Кстати, почему именно в Крыму Борисыч работал над рукописью? Потому что это «близкое зарубежье» ему вполне себе родное. Он рассказывал: – На лето люблю в Крым ездить. Я езжу туда уже сорок лет. За границей я пока не нашел такого места, где бы вышел из двери и через десять шагов уже оказался в воде. А в Крыму я живу у своего товарища, и там море всего в десяти метрах от дома. Я могу выйти туда ночью, голышом. Могу потрепаться с ребятами, которых я уже по тридцать – сорок лет знаю. Это так классно – сесть, поговорить с мужиками, пивка выпить… Когда-то думал, что к старости туда насовсем жить уеду. Ну эти мечты – жена, дети, внуки, собаки… А потом выяснилось, что из Москвы уехать не могу – нужно работать, постоянно с кем-то встречаться.
Градский 1967
В 1967 году Градский переходит в группу «Скифы», которые подражали американской команде The Ventures, игравшей сёрф-рок, и британскому ансамблю The Shadows (инструментальный рок).
Градский 1967–1968
Градскому приходилось подменять заболевших вокалистов. Во всяком случае, однажды. В 1968 году в составе ВИА «Лада» спел вместо простудившегося популярного в ту пору филармонического солиста. Под его армянской фамилией. А в команде «Электрон» Саша заменил на какое-то время соло-гитариста Валерия Приказчикова.
Маэстро вспоминал:
– Я целый год прожил на Гомельщине. Был в ансамбле у киноактрисы Татьяны Окуневской, с которой выступали по всей Белоруссии. Особенно мне запомнился Гомель, где мы жили в гостинице «Сож» в четырехместном номере на 23 копейки в день. В номере был умывальник. Обычно мы покупали буханку хлеба и небольшую банку томатной пасты. Местные девушки таскали нам из дому горячую картошку и другие продукты. Это было замечательное время. Помню Речицу – прекрасное место. Город Жлобин, где на въезде стояла огромная картина, изображавшая свинарку с кривыми руками и обрубленного снизу поросенка. На картине было написано: «Жлобпромторг выполнит свой план». Я запомнил это на всю жизнь! Жили хорошо.
Из «Песен нашего поколения»:
«С 1968 года „Электрон“ выступал в новом составе: Юрий Юров – клавиши, Зенон Янушко – бас, Лев Пильщик – вокал, Владимир Морозов – барабаны. Летом в группе появился еще один певец, который к тому же неплохо владел гитарой, – Александр Градский.
Барабанщик ансамбля „Скоморохи“ Владимир Полонский рассказывает: „Когда появились «Скоморохи», мы уже точно определились, что наша задача номер один – это аппаратура. У Саши Градского было совершенно четкое ощущение… нет, даже не ощущение, а позиция: если мы достанем колонки «Vox AS100», «Битлов», то мы этих самых «Битлов» просто уроем.
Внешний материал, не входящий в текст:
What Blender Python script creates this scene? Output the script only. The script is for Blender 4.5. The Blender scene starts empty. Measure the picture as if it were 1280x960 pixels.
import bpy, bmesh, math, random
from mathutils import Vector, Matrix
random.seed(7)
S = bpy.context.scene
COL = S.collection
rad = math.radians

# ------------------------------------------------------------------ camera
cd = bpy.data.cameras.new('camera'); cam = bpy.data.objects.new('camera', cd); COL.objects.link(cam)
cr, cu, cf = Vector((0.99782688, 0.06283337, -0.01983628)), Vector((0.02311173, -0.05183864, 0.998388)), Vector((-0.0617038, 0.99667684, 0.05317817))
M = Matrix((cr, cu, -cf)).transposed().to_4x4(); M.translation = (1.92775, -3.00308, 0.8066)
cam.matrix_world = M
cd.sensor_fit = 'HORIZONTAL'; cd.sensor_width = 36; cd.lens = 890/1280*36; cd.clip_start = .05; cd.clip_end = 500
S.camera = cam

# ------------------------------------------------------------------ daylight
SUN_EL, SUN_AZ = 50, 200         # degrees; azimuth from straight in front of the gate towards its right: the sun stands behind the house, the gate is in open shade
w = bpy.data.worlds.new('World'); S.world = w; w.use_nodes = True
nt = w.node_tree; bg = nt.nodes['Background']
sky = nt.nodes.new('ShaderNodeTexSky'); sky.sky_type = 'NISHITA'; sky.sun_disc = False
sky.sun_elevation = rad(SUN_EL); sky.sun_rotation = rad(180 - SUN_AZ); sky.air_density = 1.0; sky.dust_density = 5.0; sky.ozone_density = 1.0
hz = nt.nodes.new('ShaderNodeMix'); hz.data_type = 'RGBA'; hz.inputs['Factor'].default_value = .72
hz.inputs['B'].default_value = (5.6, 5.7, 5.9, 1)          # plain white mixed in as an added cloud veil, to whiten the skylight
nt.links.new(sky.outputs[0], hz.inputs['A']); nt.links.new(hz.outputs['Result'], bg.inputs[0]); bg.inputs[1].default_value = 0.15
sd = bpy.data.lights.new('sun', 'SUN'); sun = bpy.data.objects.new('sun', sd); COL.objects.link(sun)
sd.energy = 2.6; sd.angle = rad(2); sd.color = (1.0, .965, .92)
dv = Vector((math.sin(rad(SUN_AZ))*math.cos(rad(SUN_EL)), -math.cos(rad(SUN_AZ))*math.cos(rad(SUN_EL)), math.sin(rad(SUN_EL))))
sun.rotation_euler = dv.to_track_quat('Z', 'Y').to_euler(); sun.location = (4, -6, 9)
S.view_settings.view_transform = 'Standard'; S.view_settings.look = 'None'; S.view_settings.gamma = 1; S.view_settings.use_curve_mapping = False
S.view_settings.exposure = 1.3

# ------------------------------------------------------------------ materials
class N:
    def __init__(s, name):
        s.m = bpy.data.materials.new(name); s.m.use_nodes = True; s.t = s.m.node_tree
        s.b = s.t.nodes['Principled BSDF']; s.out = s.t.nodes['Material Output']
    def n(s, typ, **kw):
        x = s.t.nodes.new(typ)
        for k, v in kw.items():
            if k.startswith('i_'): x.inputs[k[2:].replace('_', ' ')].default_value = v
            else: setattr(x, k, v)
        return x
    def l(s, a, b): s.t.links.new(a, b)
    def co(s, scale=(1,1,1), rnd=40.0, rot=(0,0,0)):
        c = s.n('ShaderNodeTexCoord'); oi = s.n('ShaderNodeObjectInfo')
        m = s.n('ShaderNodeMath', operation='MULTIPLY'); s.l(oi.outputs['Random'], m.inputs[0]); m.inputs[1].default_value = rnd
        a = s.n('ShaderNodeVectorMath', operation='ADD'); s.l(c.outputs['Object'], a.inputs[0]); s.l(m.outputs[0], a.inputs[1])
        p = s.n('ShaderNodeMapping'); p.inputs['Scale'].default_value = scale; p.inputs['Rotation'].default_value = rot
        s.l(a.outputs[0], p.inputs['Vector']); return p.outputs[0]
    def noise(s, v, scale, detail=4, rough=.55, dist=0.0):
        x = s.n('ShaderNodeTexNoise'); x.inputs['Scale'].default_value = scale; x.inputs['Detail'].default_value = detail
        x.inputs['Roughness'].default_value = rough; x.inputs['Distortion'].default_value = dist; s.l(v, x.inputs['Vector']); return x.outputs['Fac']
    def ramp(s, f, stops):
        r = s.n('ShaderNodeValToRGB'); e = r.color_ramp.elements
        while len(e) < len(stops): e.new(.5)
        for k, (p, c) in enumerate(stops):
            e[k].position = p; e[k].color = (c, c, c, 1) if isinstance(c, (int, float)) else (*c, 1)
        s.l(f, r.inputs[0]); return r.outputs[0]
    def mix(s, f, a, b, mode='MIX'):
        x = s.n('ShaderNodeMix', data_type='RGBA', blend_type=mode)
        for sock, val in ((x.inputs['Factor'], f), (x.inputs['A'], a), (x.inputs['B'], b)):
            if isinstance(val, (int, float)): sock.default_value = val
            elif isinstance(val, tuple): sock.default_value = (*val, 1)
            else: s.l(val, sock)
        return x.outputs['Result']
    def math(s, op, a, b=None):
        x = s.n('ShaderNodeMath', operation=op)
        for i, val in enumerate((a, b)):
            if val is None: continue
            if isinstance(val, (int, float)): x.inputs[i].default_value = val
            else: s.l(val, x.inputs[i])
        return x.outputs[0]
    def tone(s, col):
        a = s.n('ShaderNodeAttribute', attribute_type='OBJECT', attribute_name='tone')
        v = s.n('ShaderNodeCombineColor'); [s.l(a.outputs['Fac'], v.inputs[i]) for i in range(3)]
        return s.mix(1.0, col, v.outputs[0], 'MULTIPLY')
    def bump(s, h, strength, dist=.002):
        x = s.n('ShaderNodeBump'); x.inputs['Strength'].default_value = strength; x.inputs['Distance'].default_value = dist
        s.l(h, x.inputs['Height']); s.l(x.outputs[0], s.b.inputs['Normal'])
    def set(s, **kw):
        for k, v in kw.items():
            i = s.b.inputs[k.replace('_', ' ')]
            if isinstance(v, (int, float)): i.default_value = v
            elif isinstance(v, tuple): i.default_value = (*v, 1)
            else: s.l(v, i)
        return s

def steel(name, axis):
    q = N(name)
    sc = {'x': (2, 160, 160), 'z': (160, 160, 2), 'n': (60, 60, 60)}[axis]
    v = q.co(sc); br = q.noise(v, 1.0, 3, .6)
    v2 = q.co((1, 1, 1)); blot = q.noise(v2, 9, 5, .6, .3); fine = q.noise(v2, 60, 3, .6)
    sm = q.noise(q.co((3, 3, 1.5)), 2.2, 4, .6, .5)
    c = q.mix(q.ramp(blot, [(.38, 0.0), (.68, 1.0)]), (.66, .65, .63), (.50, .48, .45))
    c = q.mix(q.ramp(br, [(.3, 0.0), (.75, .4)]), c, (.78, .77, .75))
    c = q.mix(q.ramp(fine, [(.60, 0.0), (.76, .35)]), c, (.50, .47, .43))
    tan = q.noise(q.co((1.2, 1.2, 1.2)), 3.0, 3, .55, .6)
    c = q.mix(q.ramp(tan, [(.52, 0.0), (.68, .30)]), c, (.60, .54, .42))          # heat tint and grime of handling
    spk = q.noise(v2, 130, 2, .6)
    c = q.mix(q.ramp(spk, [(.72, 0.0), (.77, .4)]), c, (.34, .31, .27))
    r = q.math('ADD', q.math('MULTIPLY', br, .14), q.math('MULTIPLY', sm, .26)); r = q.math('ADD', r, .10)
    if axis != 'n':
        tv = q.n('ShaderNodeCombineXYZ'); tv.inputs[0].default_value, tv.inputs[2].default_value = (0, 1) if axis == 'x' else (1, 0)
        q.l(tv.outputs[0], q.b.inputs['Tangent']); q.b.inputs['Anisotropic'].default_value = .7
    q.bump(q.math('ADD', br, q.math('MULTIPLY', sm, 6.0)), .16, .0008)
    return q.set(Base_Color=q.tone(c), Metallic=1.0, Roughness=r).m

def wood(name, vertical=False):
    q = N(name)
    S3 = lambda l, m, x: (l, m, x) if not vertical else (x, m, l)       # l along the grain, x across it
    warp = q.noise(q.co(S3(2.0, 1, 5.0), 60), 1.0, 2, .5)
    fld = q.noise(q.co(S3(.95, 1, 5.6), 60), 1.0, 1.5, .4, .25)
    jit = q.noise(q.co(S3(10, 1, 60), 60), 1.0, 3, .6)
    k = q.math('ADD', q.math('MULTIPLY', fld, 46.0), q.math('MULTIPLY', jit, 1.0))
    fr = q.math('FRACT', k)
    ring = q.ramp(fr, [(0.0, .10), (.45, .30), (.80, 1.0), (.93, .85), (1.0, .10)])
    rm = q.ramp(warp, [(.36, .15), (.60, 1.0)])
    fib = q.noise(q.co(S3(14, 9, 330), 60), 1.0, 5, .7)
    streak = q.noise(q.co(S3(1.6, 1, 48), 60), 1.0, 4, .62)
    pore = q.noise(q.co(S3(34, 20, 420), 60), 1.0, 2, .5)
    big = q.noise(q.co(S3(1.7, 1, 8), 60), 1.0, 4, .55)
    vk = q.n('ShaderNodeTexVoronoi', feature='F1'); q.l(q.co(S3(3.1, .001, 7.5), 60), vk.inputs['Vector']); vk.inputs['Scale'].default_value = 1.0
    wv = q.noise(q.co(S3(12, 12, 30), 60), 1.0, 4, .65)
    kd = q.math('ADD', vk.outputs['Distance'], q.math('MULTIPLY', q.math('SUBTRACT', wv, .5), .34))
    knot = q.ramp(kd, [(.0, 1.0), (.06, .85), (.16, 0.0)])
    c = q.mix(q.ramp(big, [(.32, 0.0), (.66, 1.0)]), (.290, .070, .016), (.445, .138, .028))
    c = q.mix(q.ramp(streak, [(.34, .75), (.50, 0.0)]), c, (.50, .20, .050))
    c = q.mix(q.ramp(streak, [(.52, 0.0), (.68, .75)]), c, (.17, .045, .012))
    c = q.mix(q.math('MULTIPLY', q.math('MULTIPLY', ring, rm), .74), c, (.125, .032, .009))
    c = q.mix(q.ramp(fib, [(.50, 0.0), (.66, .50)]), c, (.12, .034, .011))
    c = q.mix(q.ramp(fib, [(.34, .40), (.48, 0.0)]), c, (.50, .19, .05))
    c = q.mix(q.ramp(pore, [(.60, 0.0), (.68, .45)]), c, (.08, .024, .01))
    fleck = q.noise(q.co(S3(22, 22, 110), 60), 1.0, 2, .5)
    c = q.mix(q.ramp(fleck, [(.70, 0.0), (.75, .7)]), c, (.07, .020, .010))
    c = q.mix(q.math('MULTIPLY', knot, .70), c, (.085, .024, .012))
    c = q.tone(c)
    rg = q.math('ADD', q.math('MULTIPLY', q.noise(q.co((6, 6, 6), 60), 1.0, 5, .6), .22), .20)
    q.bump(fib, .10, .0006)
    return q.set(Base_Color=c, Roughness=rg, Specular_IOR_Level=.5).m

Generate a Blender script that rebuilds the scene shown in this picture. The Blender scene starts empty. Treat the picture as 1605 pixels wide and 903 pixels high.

Это была его заветная мечта: урыть «Beatles». Он постоянно повторял: «Хватит уже! Слишком много времени они сидят на самом верху!» И чтобы заработать на эти «Vox AS100», мы решили устроиться на работу в какую-нибудь филармонию. Первой у нас была Пензенская филармония, но там ничего не получилось. Второй была Владимирская филармония, где мы работали в коллективе, который назывался «Электро». Тогда очень модным был ансамбль «Электрон», и администратор филармонии решил под это дело наш ансамбль назвать «Электро». Вроде не «Электрон», но – «Электро».